REPUBLIKA.CO.ID, JAKARTA -- Pakar hukum dari Universitas Indonesia (UI) Irman Putra Sidin mengatakan pasal penghinaan penghinaan terhadap presiden dan wakil harap untuk dihidupkan kembali.
"Pasal itu pasal yang sudah jadi mumi oleh putusan MK. Jadi haram bagi DPR dan presiden untuk hidupkan kembali pasal itu," kata Irman di kantor Bawaslu, Jumat (5/4).
Jika dihidupkan kembali, menurut Irman, sama saja dengan menabrak secara kasar pranata UUD. Harusnya, kritik terhadap presiden disertai standar-standar etika yang bisa dibangun dibersama oleh komponen bangsa. "Kita harus buat standar itu. Tidak perlu kita hidupkan lagi pasal penghinaan presiden seperti itu," ungkapnya.
Lebih lanjut Irman menambahkan, standar etik itu harus dibangun menjadi sebuah sistem. Sehingga bisa berjalan sesuai standar peradaban yang ada. Bukan dengan membatasi hak masyarakat dalam memberikan masukan terhadap presiden.
Pasal penghinaan terhadap presiden menurutnya tidak memberi kepastian hukum bagi negara dan lembaga kepresidenan itu sendiri. Dengan membuat standar bersama, Irman beranggapan sebelum hal-hal yang mengarah pada penghinaan keluar, bisa dibahas dulu sebelum keluar ke publik.

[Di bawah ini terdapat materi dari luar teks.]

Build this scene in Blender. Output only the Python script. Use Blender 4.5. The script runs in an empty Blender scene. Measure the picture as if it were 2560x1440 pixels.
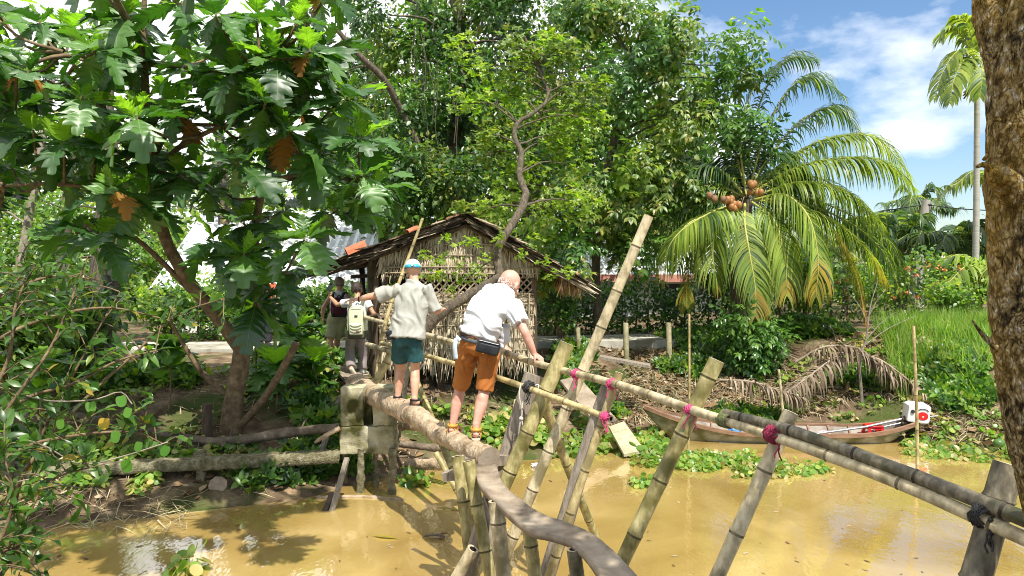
import bpy, bmesh, math, random
import numpy as np
from mathutils import Vector, Matrix, noise

# ------------------------------------------------------------------ camera
S = bpy.context.scene
C = S.collection
CAM_Z, PITCH, FPX = 3.1, math.radians(1.86), 1849.0
cam_d = bpy.data.cameras.new("camera")
cam_d.lens, cam_d.sensor_width = 26.0, 36.0
cam_d.clip_start, cam_d.clip_end = 0.05, 2000.0
cam = bpy.data.objects.new("camera", cam_d)
cam.location = (0, 0, CAM_Z)
cam.rotation_euler = (math.pi / 2 - PITCH, 0, 0)
C.objects.link(cam)
S.camera = cam

# ------------------------------------------------------------------ light
SUN_EL, SUN_AZ = math.radians(59), math.radians(26)     # azimuth: degrees to the right of straight behind the camera
sdir = Vector((math.sin(SUN_AZ) * math.cos(SUN_EL), -math.cos(SUN_AZ) * math.cos(SUN_EL), math.sin(SUN_EL)))
sun_d = bpy.data.lights.new("sun", 'SUN')
sun_d.energy, sun_d.angle, sun_d.color = 5.0, math.radians(0.5), (1.0, 0.95, 0.85)
sun = bpy.data.objects.new("sun", sun_d)
sun.rotation_euler = (-sdir).to_track_quat('-Z', 'Y').to_euler()
sun.location = (0, 0, 40)
C.objects.link(sun)
w = bpy.data.worlds.new("World")
S.world = w
w.use_nodes = True
nt = w.node_tree
nt.nodes.clear()
wo = nt.nodes.new('ShaderNodeOutputWorld')
bg = nt.nodes.new('ShaderNodeBackground')
sky = nt.nodes.new('ShaderNodeTexSky')
sky.sky_type = 'NISHITA'
sky.sun_disc = False
sky.sun_elevation = SUN_EL
sky.sun_rotation = math.atan2(sdir.x, sdir.y)
sky.air_density, sky.dust_density, sky.ozone_density = 1.0, 0.6, 2.5
bg.inputs['Strength'].default_value = 0.05
tc = nt.nodes.new('ShaderNodeTexCoord')
mp = nt.nodes.new('ShaderNodeMapping')
mp.inputs['Scale'].default_value = (1.0, 1.0, 2.2)
mp.inputs['Location'].default_value = (2.35, 0.6, 1.2)
nz = nt.nodes.new('ShaderNodeTexNoise')
nz.inputs['Scale'].default_value = 3.2
nz.inputs['Detail'].default_value = 9
nz.inputs['Roughness'].default_value = 0.55
rp = nt.nodes.new('ShaderNodeValToRGB')
rp.color_ramp.elements[0].position, rp.color_ramp.elements[1].position = 0.50, 0.68
# thicker cloud towards the left of the view, clearer at right (a real direction in the sky)
dp = nt.nodes.new('ShaderNodeVectorMath'); dp.operation = 'DOT_PRODUCT'
dp.inputs[1].default_value = (-0.85, 0.5, -0.1)
mr = nt.nodes.new('ShaderNodeMapRange')
mr.inputs['From Min'].default_value, mr.inputs['From Max'].default_value = 0.15, 0.75
mr.inputs['To Min'].default_value, mr.inputs['To Max'].default_value = 0.0, 0.5
ad = nt.nodes.new('ShaderNodeMath'); ad.operation = 'ADD'
# and more cloud higher up
sx = nt.nodes.new('ShaderNodeSeparateXYZ'); mz = nt.nodes.new('ShaderNodeMapRange')
mz.inputs['From Min'].default_value, mz.inputs['From Max'].default_value = 0.34, 0.6
mz.inputs['To Min'].default_value, mz.inputs['To Max'].default_value = 0.0, 0.14
ad2 = nt.nodes.new('ShaderNodeMath'); ad2.operation = 'ADD'
sat = nt.nodes.new('ShaderNodeHueSaturation')
sat.inputs['Saturation'].default_value = 1.12; sat.inputs['Value'].default_value = 2.2
mx = nt.nodes.new('ShaderNodeMix'); mx.data_type = 'RGBA'
mx.inputs[7].default_value = (20, 20.3, 20.7, 1)
L_ = nt.links.new
L_(tc.outputs['Generated'], mp.inputs['Vector']); L_(mp.outputs[0], nz.inputs['Vector'])
L_(tc.outputs['Generated'], dp.inputs[0]); L_(dp.outputs['Value'], mr.inputs['Value'])
L_(tc.outputs['Generated'], sx.inputs[0]); L_(sx.outputs['Z'], mz.inputs['Value']); L_(mr.outputs[0], ad2.inputs[0]); L_(mz.outputs[0], ad2.inputs[1])
L_(nz.outputs['Fac'], ad.inputs[0]); L_(ad2.outputs[0], ad.inputs[1]); L_(ad.outputs[0], rp.inputs['Fac'])
L_(sky.outputs[0], sat.inputs['Color']); L_(sat.outputs[0], mx.inputs[6]); L_(rp.outputs['Color'], mx.inputs[0])
L_(mx.outputs[2], bg.inputs['Color']); L_(bg.outputs[0], wo.inputs['Surface'])

S.view_settings.view_transform = 'Standard'
S.view_settings.look = 'None'
S.view_settings.exposure = 0.65
S.view_settings.gamma = 1.0
S.view_settings.use_curve_mapping = False
S.cycles.max_bounces = 8
S.cycles.diffuse_bounces = 2
S.cycles.glossy_bounces = 3
S.cycles.transmission_bounces = 4
S.cycles.transparent_max_bounces = 4
S.cycles.sample_clamp_indirect = 6.0
S.cycles.use_denoising = True
S.cycles.use_adaptive_sampling = False
S.cycles.filter_width = 1.0

# ------------------------------------------------------------------ helpers
R = random.Random(7)
NR = np.random.default_rng(11)
def V(*a): return Vector(a)
def P(px, py, Y):
    """point seen at photo pixel (px,py) at depth Y metres in front of the camera"""
    a, b = (px - 1280) / FPX, (720 - py) / FPX
    d = Vector((a, b * math.sin(PITCH) + math.cos(PITCH), b * math.cos(PITCH) - math.sin(PITCH)))
    d *= Y / d.y
    return Vector((d.x, Y, CAM_Z + d.z))
def Gz(px, py, z=0.0):
    a, b = (px - 1280) / FPX, (720 - py) / FPX
    d = Vector((a, b * math.sin(PITCH) + math.cos(PITCH), b * math.cos(PITCH) - math.sin(PITCH)))
    t = (z - CAM_Z) / d.z
    return Vector((d.x * t, d.y * t, z))

def tag(o, label, cat, group=None, kind=None):
    if label: o['label'] = label
    if cat: o['category'] = cat
    if group: o['group'] = group
    if kind: o['kind'] = kind
    return o
def thing(name, label, cat, loc=(0, 0, 0), group=None):
    o = bpy.data.objects.new(name, None)
    o.empty_display_size = 0.1
    C.objects.link(o)
    o.location = loc
    return tag(o, label, cat, group)
def link_mesh(name, me, mats, parent=None, smooth=True):
    for m in (mats if isinstance(mats, (list, tuple)) else [mats]):
        me.materials.append(m)
    if smooth:
        me.polygons.foreach_set('use_smooth', np.ones(len(me.polygons), dtype=bool))
    o = bpy.data.objects.new(name, me)
    C.objects.link(o)
    if parent is not None:
        o.parent = parent
        pm, q = Vector(parent.location), parent.parent
        while q is not None:
            pm = pm + Vector(q.location); q = q.parent
        o.location = -pm            # meshes are written in world coordinates
        # keep deeper levels right: a parent that is itself offset cancels out
    return o

class MB:
    """collects shapes in world coordinates; build() links them as ONE mesh object"""
    def __init__(s): s.v, s.f, s.m = [], [], []
    def add(s, verts, faces, mi=0):
        b = len(s.v)
        s.v += [tuple(p) for p in verts]
        s.f += [tuple(b + i for i in f) for f in faces]
        s.m += [mi] * len(faces)
    def box(s, c, size, rot=None, mi=0, jit=0.0):
        hx, hy, hz = size[0] / 2, size[1] / 2, size[2] / 2
        vs = []
        for z in (-hz, hz):
            for x, y in ((-hx, -hy), (hx, -hy), (hx, hy), (-hx, hy)):
                p = Vector((x, y, z))
                if jit: p += Vector((R.uniform(-jit, jit), R.uniform(-jit, jit), R.uniform(-jit, jit)))
                if rot is not None: p = rot @ p
                vs.append(p + Vector(c))
        s.add(vs, [(3, 2, 1, 0), (4, 5, 6, 7), (0, 1, 5, 4), (1, 2, 6, 5), (2, 3, 7, 6), (3, 0, 4, 7)], mi)
    def beam(s, a, b, w, h, up=(0, 0, 1), mi=0, jit=0.0, taper=1.0):
        a, b = Vector(a), Vector(b)
        d = (b - a).normalized()
        u = Vector(up); x = d.cross(u)
        if x.length < 1e-4: x = d.cross(Vector((1, 0, 0)))
        x.normalize(); u = x.cross(d)
        vs = []
        for p, k in ((a, 1.0), (b, taper)):
            for i, j in ((-1, -1), (1, -1), (1, 1), (-1, 1)):
                vs.append(p + x * (i * w / 2 * k + R.uniform(-jit, jit)) + u * (j * h / 2 * k + R.uniform(-jit, jit)))
        s.add(vs, [(3, 2, 1, 0), (4, 5, 6, 7), (0, 1, 5, 4), (1, 2, 6, 5), (2, 3, 7, 6), (3, 0, 4, 7)], mi)
    def tube(s, pts, rad, n=8, mi=0, caps=True, cap_mi=None, sides=None, lump=0.0, ratio=1.0, seg_mi=None):
        """swept tube; rad: number or list; ratio/sides: elliptical section (radius along side, radius*ratio across)"""
        pts = [Vector(p) for p in pts]
        if not isinstance(rad, (list, tuple)): rad = [rad] * len(pts)
        N = len(pts); vs = []
        T = []
        for i in range(N):
            d = pts[min(i + 1, N - 1)] - pts[max(i - 1, 0)]
            T.append(d.normalized() if d.length > 1e-9 else Vector((0, 0, 1)))
        x = None
        for i in range(N):
            t = T[i]
            if sides is not None:
                x = Vector(sides[i] if isinstance(sides, list) else sides)
            elif x is None:
                x = t.cross(Vector((0.13, 0.31, 0.94)))
                if x.length < 0.05: x = t.cross(Vector((1, 0, 0)))
            x = (x - t * x.dot(t)).normalized()
            y = t.cross(x)
            r = rad[i]
            if isinstance(r, (tuple, list)): rx, ry = r
            else: rx, ry = r, r * ratio
            for k in range(n):
                a = 2 * math.pi * k / n
                l = 1 + (R.uniform(-lump, lump) if lump else 0)
                vs.append(pts[i] + x * (math.cos(a) * rx * l) + y * (math.sin(a) * ry * l))
        fs, ms = [], []
        for i in range(N - 1):
            for k in range(n):
                k2 = (k + 1) % n
                fs.append((i * n + k, i * n + k2, (i + 1) * n + k2, (i + 1) * n + k))
                ms.append(seg_mi[i] if seg_mi else mi)
        if caps:
            cm = mi if cap_mi is None else cap_mi
            vs += [Vector(v) for v in vs[:n]] + [Vector(v) for v in vs[(N - 1) * n:N * n]]     # caps get corners of their own
            fs.append(tuple(range(N * n + n - 1, N * n - 1, -1))); ms.append(cm)
            fs.append(tuple(N * n + n + k for k in range(n))); ms.append(cm)
        b = len(s.v)
        s.v += [tuple(p) for p in vs]
        s.f += [tuple(b + i for i in f) for f in fs]
        s.m += ms
    def ball(s, c, r, n=10, m=7, mi=0, sq=(1, 1, 1), rot=None, jit=0.0):
        c = Vector(c); vs = []; fs = []
        for i in range(m + 1):
            th = math.pi * i / m
            for k in range(n):
                a = 2 * math.pi * k / n
                p = Vector((math.sin(th) * math.cos(a) * sq[0], math.sin(th) * math.sin(a) * sq[1], math.cos(th) * sq[2])) * r
                if jit: p *= 1 + R.uniform(-jit, jit)
                if rot is not None: p = rot @ p
                vs.append(c + p)
        for i in range(m):
            for k in range(n):
                k2 = (k + 1) % n
                fs.append((i * n + k, (i + 1) * n + k, (i + 1) * n + k2, i * n + k2))
        s.add(vs, fs, mi)
    def mesh(s, name):
        me = bpy.data.meshes.new(name)
        me.from_pydata(s.v, [], s.f)
        me.polygons.foreach_set('material_index', np.array(s.m, dtype=np.int32))
        me.update()
        return me
    def build(s, name, mats, parent=None, smooth=True):
        return link_mesh(name, s.mesh(name), mats, parent, smooth)
    def bevel(s, o, w=0.01, seg=2):
        m = o.modifiers.new('bevel', 'BEVEL'); m.width = w; m.segments = seg; m.limit_method = 'ANGLE'
        return o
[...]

Aturan itu diusulkan Kemenkum HAM dalam Pasal 265 dan 266 RUU KUHP yang tengah digodok DPR. Mahkamah Konstitusi (MK) sebelumnya telah mencabut pasal-pasal terkait yang memiliki semangat untuk mengkultuskan kekuasaan.
Dalam Pasal 265 RUU KUHP disebutkan setiap orang yang di muka umum menghina presiden atau wakil presiden, dipidana dengan pidana penjara paling lama 5 (lima) tahun atau pidana denda paling banyak Kategori IV.

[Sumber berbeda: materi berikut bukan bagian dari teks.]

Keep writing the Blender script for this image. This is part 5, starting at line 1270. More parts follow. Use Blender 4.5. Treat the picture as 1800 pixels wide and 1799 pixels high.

Pasal 266 selanjutnya menentukan, setiap orang yang menyiarkan, mempertunjukkan, atau menempelkan tulisan atau gambar sehingga terlihat oleh umum.

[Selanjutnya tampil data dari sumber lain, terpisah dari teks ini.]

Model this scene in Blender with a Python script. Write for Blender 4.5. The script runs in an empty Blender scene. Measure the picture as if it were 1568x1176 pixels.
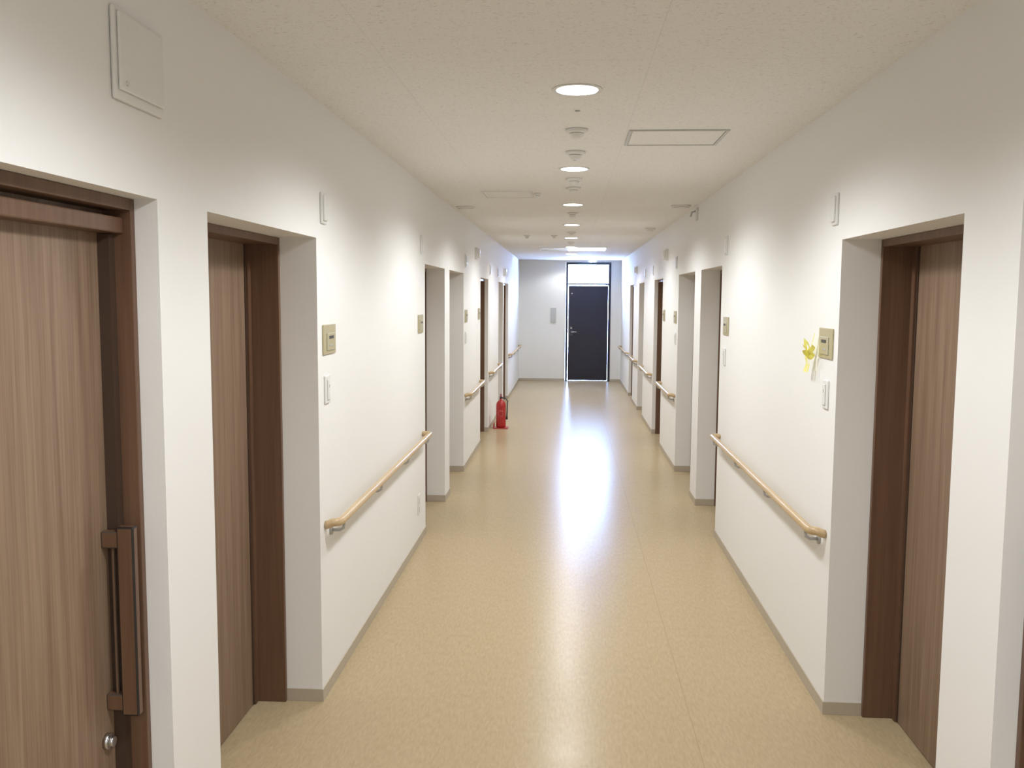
import bpy, bmesh, math
from mathutils import Matrix, Vector
S=bpy.context.scene
try:
    S.view_settings.view_transform='Standard'; S.view_settings.look='None'
except Exception as e: print(e)
L=-1.049; R=1.100; T=1.995; C=2.56; E=19.28; Y0=-1.6

# ---------------- materials ----------------
def new(name):
    m=bpy.data.materials.new(name); m.use_nodes=True
    nt=m.node_tree; b=nt.nodes['Principled BSDF']; return m,nt,b
def simple(name,col,rough=.5,metal=0,emit=None,es=0,nscale=60,namt=.06):
    m,nt,b=new(name)
    n=nt.nodes.new('ShaderNodeTexNoise'); n.inputs['Scale'].default_value=nscale
    g=nt.nodes.new('ShaderNodeTexCoord'); nt.links.new(g.outputs['Object'],n.inputs['Vector'])
    r=nt.nodes.new('ShaderNodeValToRGB'); c=col
    r.color_ramp.elements[0].color=(c[0]*(1-namt),c[1]*(1-namt),c[2]*(1-namt),1)
    r.color_ramp.elements[1].color=(min(1,c[0]*(1+namt)),min(1,c[1]*(1+namt)),min(1,c[2]*(1+namt)),1)
    nt.links.new(n.outputs['Fac'],r.inputs['Fac']); nt.links.new(r.outputs['Color'],b.inputs['Base Color'])
    b.inputs['Roughness'].default_value=rough; b.inputs['Metallic'].default_value=metal
    if emit: b.inputs['Emission Color'].default_value=(*emit,1); b.inputs['Emission Strength'].default_value=es
    return m
def wood(name,c1,c2,rough=.45,axis='Z'):
    m,nt,b=new(name)
    g=nt.nodes.new('ShaderNodeTexCoord'); mp=nt.nodes.new('ShaderNodeMapping')
    mp.inputs['Scale'].default_value={'Z':(20,20,.8),'Y':(14,.9,14)}[axis]
    nt.links.new(g.outputs['Object'],mp.inputs['Vector'])
    n=nt.nodes.new('ShaderNodeTexNoise'); n.inputs['Scale'].default_value=1.6; n.inputs['Detail'].default_value=7; n.inputs['Distortion'].default_value=.45
    mp2=nt.nodes.new('ShaderNodeMapping'); mp2.inputs['Scale'].default_value={'Z':(110,110,2.5),'Y':(110,2.5,110)}[axis]
    nt.links.new(g.outputs['Object'],mp2.inputs['Vector'])
    n2=nt.nodes.new('ShaderNodeTexNoise'); n2.inputs['Scale'].default_value=1.5; n2.inputs['Detail'].default_value=3
    nt.links.new(mp2.outputs[0],n2.inputs['Vector']); nt.links.new(mp.outputs[0],n.inputs['Vector'])
    mx=nt.nodes.new('ShaderNodeMath'); mx.operation='MULTIPLY_ADD'; mx.inputs[1].default_value=.45
    nt.links.new(n2.outputs['Fac'],mx.inputs[0]); 
    m3=nt.nodes.new('ShaderNodeMath'); m3.operation='MULTIPLY'; m3.inputs[1].default_value=.6
    nt.links.new(n.outputs['Fac'],m3.inputs[0]); nt.links.new(m3.outputs[0],mx.inputs[2])
    r=nt.nodes.new('ShaderNodeValToRGB'); r.color_ramp.elements[0].position=.34; r.color_ramp.elements[1].position=.70
    r.color_ramp.elements[0].color=(*c1,1); r.color_ramp.elements[1].color=(*c2,1)
    nt.links.new(mx.outputs[0],r.inputs['Fac']); nt.links.new(r.outputs['Color'],b.inputs['Base Color'])
    b.inputs['Roughness'].default_value=rough
    return m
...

Atau memperdengarkan rekaman sehingga terdengar oleh umum, yang berisi penghinaan terhadap Presiden atau Wakil Presiden dengan maksud agar isi penghinaan diketahui atau lebih diketahui umum. Akan dipidana dengan pidana penjara paling lama 5 (lima) tahun atau pidana denda paling banyak Kategori IV.